Età pensionabile per le donne
Eccola la "conquista" propagandata dai vertici sindacali. Per il momento l'età pensionabile di vecchiaia, da non confondere con quella di anzianità, resta a 60 anni. Ma già si afferma che tale pensionamento potrebbe essere legato alle due finestre annuali. Il che ritarderebbe la conclusione del rapporto di lavoro di 6-12 mesi.

Nuovi coefficienti
I nuovi coefficienti, insieme all'innalzamento dell'età per la pensione di anzianità, costituiscono il punto più grave e inaccettabile dell'intesa. Infatti, anche se non subito, dal 2010 i coefficienti di calcolo della pensione saranno modificati in senso peggiorativo, secondo quanto già stabilito dal Nucleo di valutazione della spesa previdenziale, con un ribasso del 6-8%. Da quella data in poi i coefficienti saranno rivisti (non certo per aumentarli) con cadenza triennale.
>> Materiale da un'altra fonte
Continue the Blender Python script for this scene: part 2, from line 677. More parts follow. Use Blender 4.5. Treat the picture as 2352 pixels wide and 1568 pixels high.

In questo capitolo il governo ha concesso una vaga e fumosa promessa, da attuarsi in un futuro non ben definito, per portare l'assegno pensionistico dei giovani attorno al 60% del reddito percepito.

PRC, PdCI e Cgil
Entusiasti i commenti degli esponenti della maggioranza di governo. Oltre a quelli già citati, da sottolineare le stomachevoli dichiarazioni di D'Alema che in Consiglio dei ministri si è lasciato andare a sperticati giudizi positivi, quella di Fassino e dello stesso Rutelli che pur con più freddezza ha approvato la controriforma pensionistica di Prodi. Mussi e Pecoraro Scanio, leader rispettivamente della sinistra democratica e dei Verdi, lo hanno commentato come un buon compromesso.
Chi esce male, molto male, da questa vicenda sono il PRC e il PdCI i quali devono fare i conti con i propri militanti ed elettori in grande subbuglio. Sia Giordano che Diliberto hanno criticato apertamente i contenuti dell'accordo, hanno promesso di presentare degli emendamenti in parlamento, quando la controriforma sarà presentata insieme alla Finanziaria 2008. Ma intanto rimangono al governo e, in realtà, non ci pensano proprio ad abbandonarlo. Quindi, alla fine ingoieranno il rospo, come è già accaduto in diverse circostanze su diversi temi.
E i vertici sindacali? Chi sostiene l'accordo mette l'accento sull'unità palesata dalle tre confederazioni. Un obiettivo, questo, ottenuto però con uno spostamento a destra delle posizioni della Cgil la quale, nell'ultimo congresso nazionale concluso all'unanimità, aveva deciso con nettezza che lo scalone di Maroni doveva sparire. In casa Cisl e Uil l'intesa è stata accolta senza grandi problemi. Epifani invece deve affrontare un dissenso ampio e destinato a svilupparsi nelle prossime settimane e soprattutto nel periodo dopo ferie. Le reazioni nelle fabbriche, specie metalmeccaniche, sono in grande maggioranza di rabbia e di contestazione. Molto severo il giudizio degli operai della Fiat Mirafiori, per citarne uno. La "Rete 28 Aprile" ha bocciato l'accordo senza appello. Anche il segretario generale della Fiom, Gianni Rinaldini è sceso in campo a viso aperto per criticare quanto concordato con Prodi e per annunciare il suo voto contrario.
Ora la parola deve passare ai lavoratori. Le segreterie di Cgil, Cisl e Uil hanno promesso per l'autunno prossimo una consultazione nei luoghi di lavoro e tra i pensionati. Ciò forse con la speranza che la rabbia del primo momento si sia fiaccata. La consultazione, vera e capillare, è il minimo di democrazia che va pretesa senza tentennamenti. Ma questo non basta. Occorre rivendicare il referendum tra i lavoratori di tutte le categorie pubbliche e private, con la garanzia che le due posizioni, quella a favore e quella contraria, siano presenti ovunque e con il voto certificato in modo che l'espressione della base non sia manipolata né falsificata e sia assolutamente vincolante. Se nel referendum vince il No i vertici sindacali devono ritirare il consenso e riaprire la lotta.